Nous pensons d'ailleurs qu'il va y avoir de nombreuses sociétés
intéressées. Beaucoup nous ont déjà demandé le rapport. Il y a fort
à parier qu'elles sont nombreuses à être conformes à ce rapport
alors qu'elles ne l'étaient peut-être pas au code AFEP/MEDEF. Il
reste à déterminer avec l'AMF qui peut utiliser ce code. Nous
risquons les effets de seuil. Or, il n'y a pas grande différence
entre une société qui a une capitalisation boursière de 1 milliard
et celle qui totalise 1,1 milliard. La vraie différence se situe
dans la structuration du capital, dilué ou pas.

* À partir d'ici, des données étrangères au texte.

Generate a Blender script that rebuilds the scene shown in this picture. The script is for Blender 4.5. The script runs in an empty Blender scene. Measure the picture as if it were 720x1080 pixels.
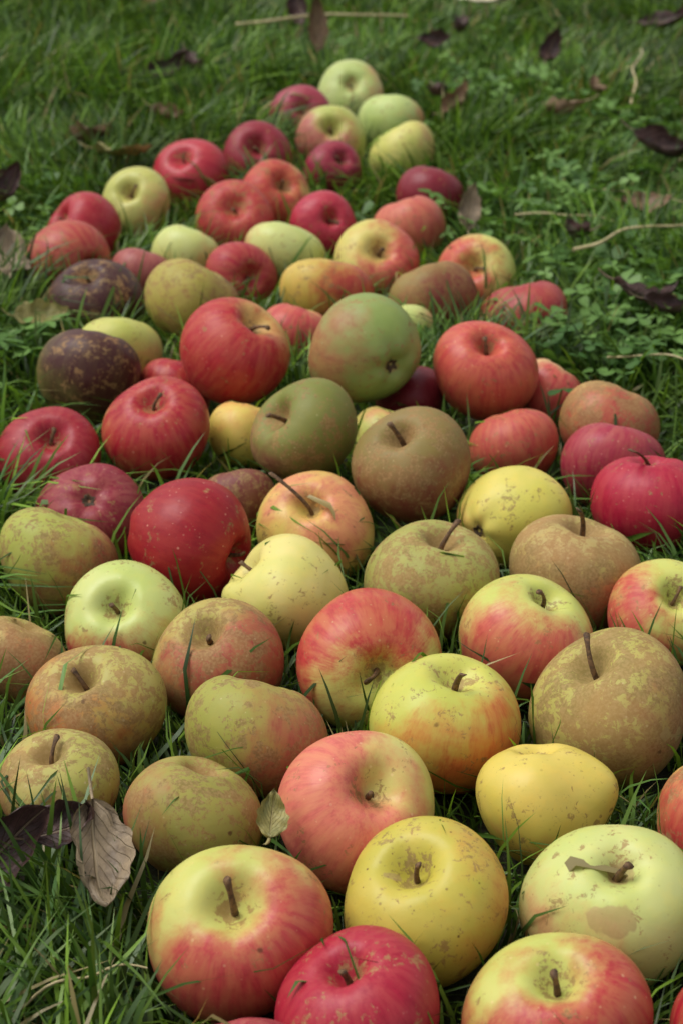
import bpy, math, random
import numpy as np
from mathutils import Vector, Matrix, Quaternion, noise
random.seed(7); np.random.seed(7)
scn=bpy.context.scene
scn.view_settings.view_transform='Standard'
try: scn.view_settings.look='None'
except Exception: pass
scn.view_settings.exposure=0

def lin(c):
    return tuple(((v/255)/12.92 if v/255<=.04045 else ((v/255+.055)/1.055)**2.4) for v in c)

# ---------------------------------------------------------------- node helper
class NT:
    def __init__(s,mat):
        mat.use_nodes=True; s.t=mat.node_tree; s.t.nodes.clear()
    def n(s,typ,**kw):
        nd=s.t.nodes.new(typ)
        for k,v in kw.items(): setattr(nd,k,v)
        return nd
    def l(s,a,b): s.t.links.new(a,b)
    def put(s,sock,v):
        if isinstance(v,bpy.types.NodeSocket): s.l(v,sock)
        else: sock.default_value=v
    def m(s,op,a,b=0.0,clamp=False):
        nd=s.n('ShaderNodeMath',operation=op); nd.use_clamp=clamp
        s.put(nd.inputs[0],a); s.put(nd.inputs[1],b); return nd.outputs[0]
    def mix(s,f,a,b,bt='MIX'):
        nd=s.n('ShaderNodeMix',data_type='RGBA',blend_type=bt)
        s.put(nd.inputs[0],f); s.put(nd.inputs[6],a); s.put(nd.inputs[7],b); return nd.outputs[2]
    def rng(s,v,a,b,c=0.,d=1.):
        nd=s.n('ShaderNodeMapRange'); nd.interpolation_type='SMOOTHSTEP'
        s.put(nd.inputs[0],v)
        for i,x in enumerate((a,b,c,d)): nd.inputs[i+1].default_value=x
        return nd.outputs[0]
    def noise(s,vec,scale,det=3.,rough=.55,dist=0.):
        nd=s.n('ShaderNodeTexNoise'); s.put(nd.inputs['Vector'],vec)
        nd.inputs['Scale'].default_value=scale; nd.inputs['Detail'].default_value=det
        nd.inputs['Roughness'].default_value=rough; nd.inputs['Distortion'].default_value=dist
        return nd.outputs['Fac']
    def attr(s,name,out='Fac'):
        return s.n('ShaderNodeAttribute',attribute_name=name).outputs[out]

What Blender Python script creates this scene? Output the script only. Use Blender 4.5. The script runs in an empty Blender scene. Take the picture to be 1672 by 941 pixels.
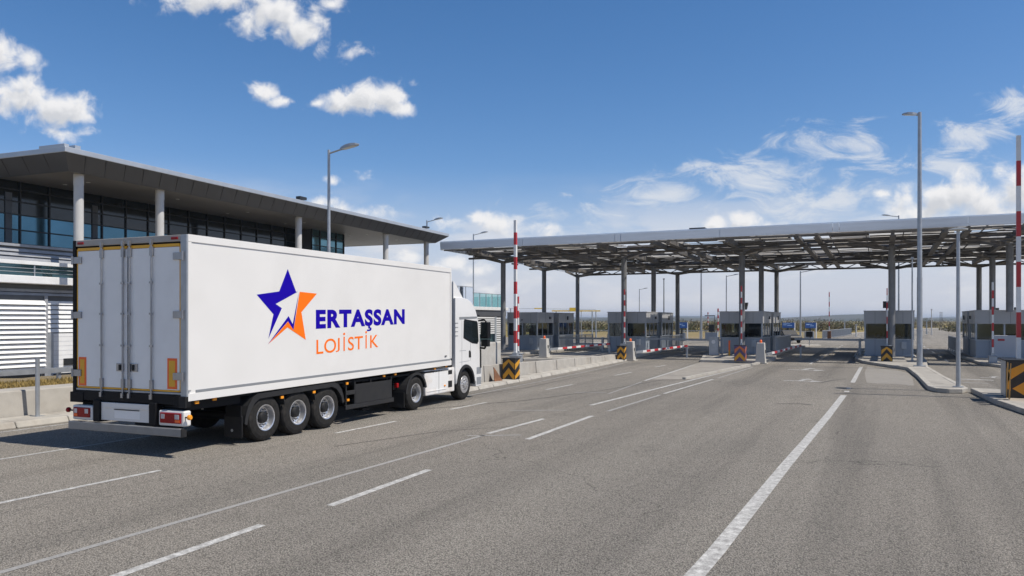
import bpy, math, random
from mathutils import Vector, Matrix
random.seed(7)
scene = bpy.context.scene
COL = scene.collection
R = math.radians

# ------------------------------------------------------------------ helpers
class MB:
    """collects shapes and links them as ONE mesh object"""
    def __init__(self, xf=None):
        self.v = []; self.f = []; self.m = []; self.s = []; self.xf = xf
    def _add(self, vs, fs, m=0, smooth=False):
        b = len(self.v)
        if self.xf is not None:
            vs = [tuple(self.xf @ Vector(p)) for p in vs]
        self.v += [tuple(p) for p in vs]
        for f in fs:
            self.f.append(tuple(b + i for i in f)); self.m.append(m); self.s.append(smooth)
        return self
    def box(self, x0, x1, y0, y1, z0, z1, m=0):
        return self.hexa([(x0,y0,z0),(x1,y0,z0),(x1,y1,z0),(x0,y1,z0),(x0,y0,z1),(x1,y0,z1),(x1,y1,z1),(x0,y1,z1)], m)
    def hexa(self, p, m=0):
        return self._add(p, [(3,2,1,0),(4,5,6,7),(0,1,5,4),(1,2,6,5),(2,3,7,6),(3,0,4,7)], m)
    def bar(self, a, b, w, h, m=0, up=(0,0,1)):
        a = Vector(a); b = Vector(b); d = (b-a).normalized(); u = Vector(up)
        if abs(d.dot(u)) > .98: u = Vector((1,0,0))
        s = d.cross(u).normalized(); u = s.cross(d).normalized()
        s *= w/2; u *= h/2
        return self.hexa([a-s-u, a+s-u, b+s-u, b-s-u, a-s+u, a+s+u, b+s+u, b-s+u], m)
    def cyl(self, a, b, r0, r1=None, n=16, m=0, cap=True, smooth=True):
        r1 = r0 if r1 is None else r1
        a = Vector(a); b = Vector(b); d = (b-a).normalized()
        u = Vector((0,0,1)) if abs(d.z) < .9 else Vector((1,0,0))
        s = d.cross(u).normalized(); u = s.cross(d).normalized()
        vs = []
        for c, r in ((a, r0), (b, r1)):
            for i in range(n):
                t = 2*math.pi*i/n
                vs.append(c + s*(r*math.cos(t)) + u*(r*math.sin(t)))
        self._add(vs, [(i, (i+1) % n, n+(i+1) % n, n+i) for i in range(n)], m, smooth)
        if cap:
            self._add(vs[:n], [tuple(reversed(range(n)))], m)
            self._add(vs[n:], [tuple(range(n))], m)
        return self
    def tube(self, pts, r, n=8, m=0):
        for a, b in zip(pts, pts[1:]): self.cyl(a, b, r, r, n, m)
        return self
    def lathe(self, prof, axis='x', n=32, m=0, c=(0,0,0)):
        """prof: list of (a, r[, m]) along axis"""
        vs = []
        for q in prof:
            for i in range(n):
                t = 2*math.pi*i/n; cc, ss = q[1]*math.cos(t), q[1]*math.sin(t)
                p = (q[0], cc, ss) if axis == 'x' else (cc, ss, q[0])
                vs.append((p[0]+c[0], p[1]+c[1], p[2]+c[2]))
        for k in range(len(prof)-1):
            mm = prof[k][2] if len(prof[k]) > 2 else m
            self._add(vs[k*n:(k+2)*n], [(i, n+i, n+(i+1) % n, (i+1) % n) for i in range(n)], mm, True)
        return self
    def poly(self, pts, m=0):
        return self._add(pts, [tuple(range(len(pts)))], m)
    def prism(self, pts, d, m=0):
        """extrude a planar polygon (3d points) by vector d"""
        n = len(pts); d = Vector(d); q = [Vector(p)+d for p in pts]
        vs = [Vector(p) for p in pts] + q
        return self._add(vs, [tuple(reversed(range(n))), tuple(range(n, 2*n))] + [(i, (i+1) % n, n+(i+1) % n, n+i) for i in range(n)], m)
    def build(self, name, mats, parent=None, bevel=None, seg=2, loc=None, rotz=0):
        me = bpy.data.meshes.new(name)
        me.from_pydata(self.v, [], self.f)
        if not isinstance(mats, (list, tuple)): mats = [mats]
        for q in mats: me.materials.append(q)
        me.polygons.foreach_set('material_index', self.m)
        me.polygons.foreach_set('use_smooth', self.s)
        import bmesh
        bm = bmesh.new(); bm.from_mesh(me); bmesh.ops.recalc_face_normals(bm, faces=bm.faces[:]); bm.to_mesh(me); bm.free()
        me.update()
        o = bpy.data.objects.new(name, me); COL.objects.link(o)
        if loc is not None: o.location = loc
        if rotz: o.rotation_euler = (0, 0, rotz)
        if parent is not None: o.parent = parent
        if bevel:
            b = o.modifiers.new('edge', 'BEVEL'); b.width = bevel; b.segments = seg
            b.limit_method = 'ANGLE'; b.angle_limit = R(40); b.harden_normals = False
        return o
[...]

Les mid-caps semblent avoir les faveurs de Bercy en ce moment,
Christine Lagarde a annoncé en octobre 15 mesures en leur faveur,
l'ANC travaille sur une adaptation des règles comptables sur
Alternext, un nouveau régime d'offres obligatoires, toujours sur
Alternext, est en cours d'examen au Parlement. Par ailleurs,
Fabrice Demarigny, ancien secrétaire général du CESR, va remettre
d'ici peu son rapport à Bercy sur un projet de « Small business act
européen »--
En effet, je salue les actions de Mme Lagarde qui a lancé un ambitieux programme de réformes. Nous attendons beaucoup du rapport Demarigny car il faut savoir que chaque année en Europe 300 sociétés quittent la cote. S'agissant de la France, l'ANC va autoriser les sociétés qui effectuent leur transfert d'Euronext vers Alternext en vertu de la faculté ouverte par la loi d'octobre dernier, à pouvoir revenir aux French Gaap si elles le souhaitent. Or, ne plus être obligé de présenter des comptes consolidés en IFRS, cela peut représenter une économie de l'ordre de 150 000 euros pour certaines sociétés, ce qui n'est pas négligeable. A l'heure actuelle, 80% des sociétés cotées sur Alternext ne sont pas aux IFRS et cela ne posait pas de problèmes aux investisseurs avant la crise. En dehors de ces réformes ou de ces projets de réforme, nous avons deux attentes supplémentaires. D'une part l'instauration de programmes de rachat d'actions sur Alternext identiques à ceux d'Euronext, d'autre part l'abaissement au niveau européen du seuil de retrait à 90% afin de faciliter les sorties de la cote : les sociétés se coteront d'autant plus facilement qu'elles pourront sortir. Par ailleurs, nous allons négocier avec Euronext une baisse des tarifs de transfert actuellement trop élevés. Enfin, nous allons participer au débat sur la révision de la MIF. Cette directive est une catastrophe pour les Vamps. Euronext a fermé ses plateformes régionales et tout l'écosystème autour des petites et moyennes valeurs a été bouleversé. C'est un vrai problème.